Lord Krishna

Lord Krishna

Divine Teacher

The Supreme Lord, the charioteer and divine guide of Arjuna. Krishna delivers the eternal wisdom of the Gita, revealing the nature of the soul, duty, and the path to liberation.

Speaking: Chapter 13, Verse 23

23

Verse 23

Hard Verse

The Yoga of the Field and the Knower of the Field

Yet in this body dwells the supreme Purusha — the witness, the permitter, the sustainer, the experiencer, the great Lord — who is also called the Paramatma, the Supreme Self.

Context & Meaning

Having described the individual soul as bound by attachment, Krishna now reveals the other Purusha — the supreme Purusha within the same body. The upadraṣṭā is the witness (literally "the one who sees from nearby"). The anumantā is the permitter or overseer — the one whose presence makes all experience possible. The bhartā is the sustainer; the bhoktā, the experiencer; the maheśvara, the great Lord. This is the Paramātman — the supreme Self — dwelling in the very same body that houses the individual soul. Two birds on the same tree: one eats the fruit, one only watches. The witness is always present; it is only overlooked.

Scholar Commentaries

2 commentaries · Public domain

Adi Shankaracharya

Advaita

Upadraṣṭā — the nearby witness.
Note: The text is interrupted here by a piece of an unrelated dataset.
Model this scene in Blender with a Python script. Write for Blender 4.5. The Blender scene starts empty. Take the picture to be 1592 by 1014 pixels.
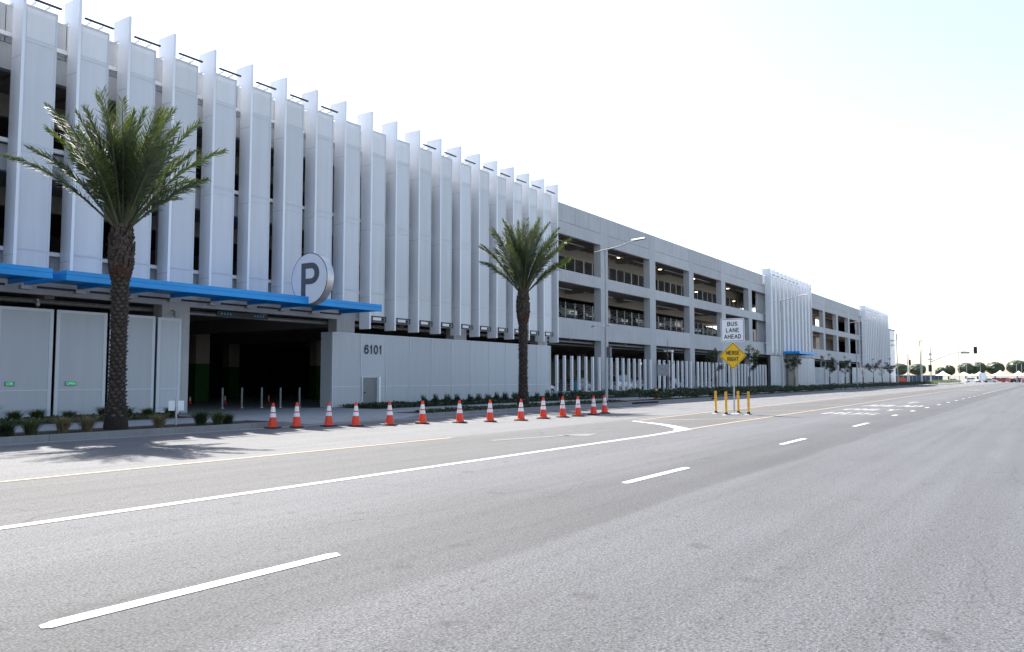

The supreme Self is not distant. It is the most immediate of all realities — the pure awareness that is the ground of every experience. The entire spiritual quest consists in shifting identity from the experiencing soul caught in guṇa-attachment to the pure witnessing Paramātman that was always already present.

Ramanujacharya

Vishishtadvaita

This verse reveals the indwelling God — the antaryāmin — present within every body as the supreme witness and sustainer. The individual soul (jīva) and the supreme Soul (Paramātman) are both present within; their relationship is one of dependence and love, not identity.